The company does have another strange characteristic. By the end of the first quarter 2012 it had less than $43 million in total cash, yet its total debt was $1.89 billion. It also had a minus $1.52 billion in levered free cash flow, probably owing to that nasty-high debt level.

Continental Resources' trailing 12-month operating margin was a picture-perfect 55% and their profit margin a lovely 33%. In the first quarter their quarterly revenue growth year-over-year was almost 70%, and their return on equity stood at 31%. Their situation has me spellbound and curious.

At $69-per-share the stock is selling at six times sales and five times book value, yet their five-year expected PEG ratio is below 1 (0.79), which hints of some share undervaluation.

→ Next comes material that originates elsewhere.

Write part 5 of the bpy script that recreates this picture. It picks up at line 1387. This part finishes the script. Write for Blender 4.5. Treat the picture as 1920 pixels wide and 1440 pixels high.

It wouldn't surprise me if they surprise to the upside on their earnings and even raise guidance. With West Texas crude oil still above $93-a-barrel things may start to look even brighter for CLR. Keep an ear open to their earnings report and conference call -- "ready, get set, not yet?" Study the chart of CLR below.

CLR Debt to Equity Ratio Chart CLR Debt to Equity Ratio data by YCharts


The second energy company that will report after the market closes Wednesday is Atmos Energy ( ATO) the Dallas, Texas-based company that engages in the distribution, transmission and storage of natural gas in the U.S.

Atmos operates in three segments: natural gas distribution, regulated transmission and storage, and nonregulated. ATO pays a higher dividend yield than their Houston, Texas competitor Exxon Mobil.

Last Wednesday ATO announced that it completed the sale of its natural gas distribution assets located in Missouri, Ill. and Iowa to Liberty Energy (Midstates), an affiliate of Algonquin Power & Utilities.

The transaction included the transfer of approximately 84,000 residential and commercial meters. Net cash proceeds for rate base and related working capital were approximately $129 million.

The announcement stated, "These proceeds will be redeployed to fund growth opportunities in the remaining jurisdictions the company serves. Atmos Energy expects to record a net of tax gain on the sale of approximately $6 million, or $0.06 per diluted share, subject to final purchase price adjustments. For the ten months ended July 31, 2012, these operations provided approximately $7 million of net income, or $0.07 per diluted share."